And Employer Failed To Sustain Burden Of Proving That California Statutory Right Of Employee To Avoid Arbitration Of Unpaid Wages Claim Was Preempted By Federal Arbitration Act
Francis Capital Management LLC (FCM) appealed from an order denying its motion to compel Lane, a former employee, to arbitrate all his employment claims against FCM. Lane v. Francis Capital Management LLC, B245661 (2nd Dist. Div. 4 March 11, 2014) (Manella, Epstein, Willhite). The trial court had determined that Labor Code section 229 allowed Lane to maintain his claims in court, and further, that the agreement was unconscionable.

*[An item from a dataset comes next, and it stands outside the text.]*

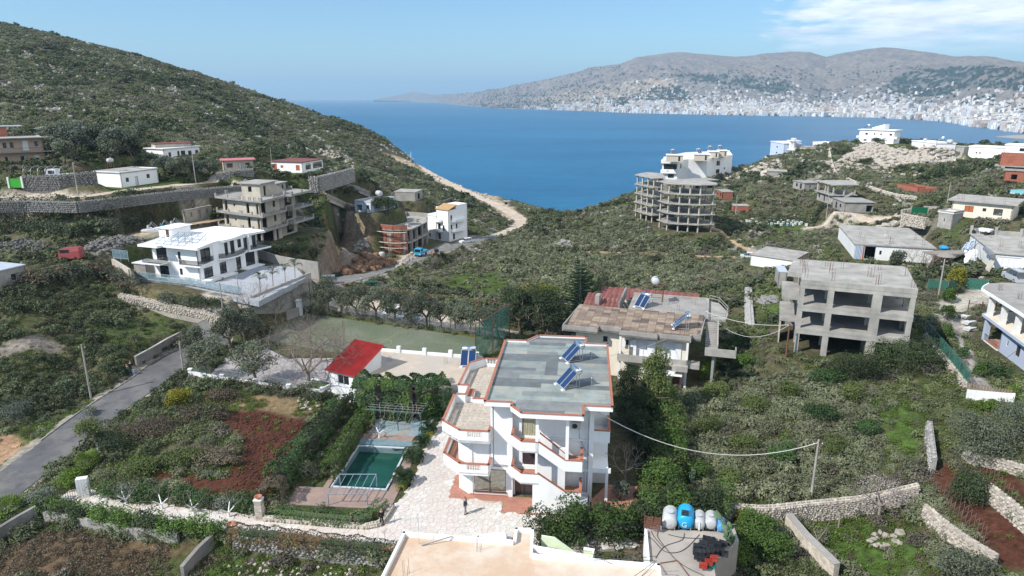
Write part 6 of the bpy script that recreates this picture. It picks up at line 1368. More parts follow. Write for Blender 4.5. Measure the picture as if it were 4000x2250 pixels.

The Court of Appeal easily found that the broad arbitration provision, which encompassed all “wage, hour and benefit claims,” “contract claims,” and “claims for wrongful termination,” was intended to cover all eight claims brought by Lane: (1) wrongful termination; (2) breach of oral contract; (3) failure to pay wages; (4) unpaid overtime; (5) unpaid meal period wages; (7) waiting time penalties; (7) itemized wage statement violations; and (8) unfair competition. Furthermore, the Court of Appeal found that there was no unconscionability.
The hard issue was whether Labor Code section 229, which provides a statutory right to arbitrate labor claims in California, applied. Yes, it did apply, said the Court of Appeal, but on its face, it only applied to the third cause of action to collect unpaid wages. All the other claims had to be arbitrated.
The Court distinguished the “broad presumption against the arbitration of statutory claims” set forth in Hoover v. American Income Life Insurance Company, 206 Cal.App.4th 1193 (2012), as being “overly broad”: “[T]he plain language of section 229 is limited to actions for the collection of due and unpaid wages brought under sections 200 through 244; section 229 does not apply to all statutory wage and hour claims.” See my June 14, 2012 post on Hoover.
What about preemption by the Federal Arbitration Act of Labor Code section 229? It was FCM’s burden of proof to demonstrate FAA preemption of section 229 – meaning that FCM had to show that interstate commerce was involved. But Lane was a California resident, and FCM was a California entity, doing business in California. FCM’s “bare assertion” that “Mr. Lane was a security analyst at a firm which manages capital investments” was insufficient to support a finding that his employment involved interstate commerce.
Affirmed in part (as to the cause of action for unpaid wages) and reversed in part.
Comment: Depending on the particular California court, we are still in a somewhat fuzzy area regarding FAA preemption of California statutory rights to file a court action – especially in those instances where the beneficiary of the statutory right may include the public, and not just the individual who is a party to the arbitration agreement. Example: Private Attorney General Act (PAGA) employment claims.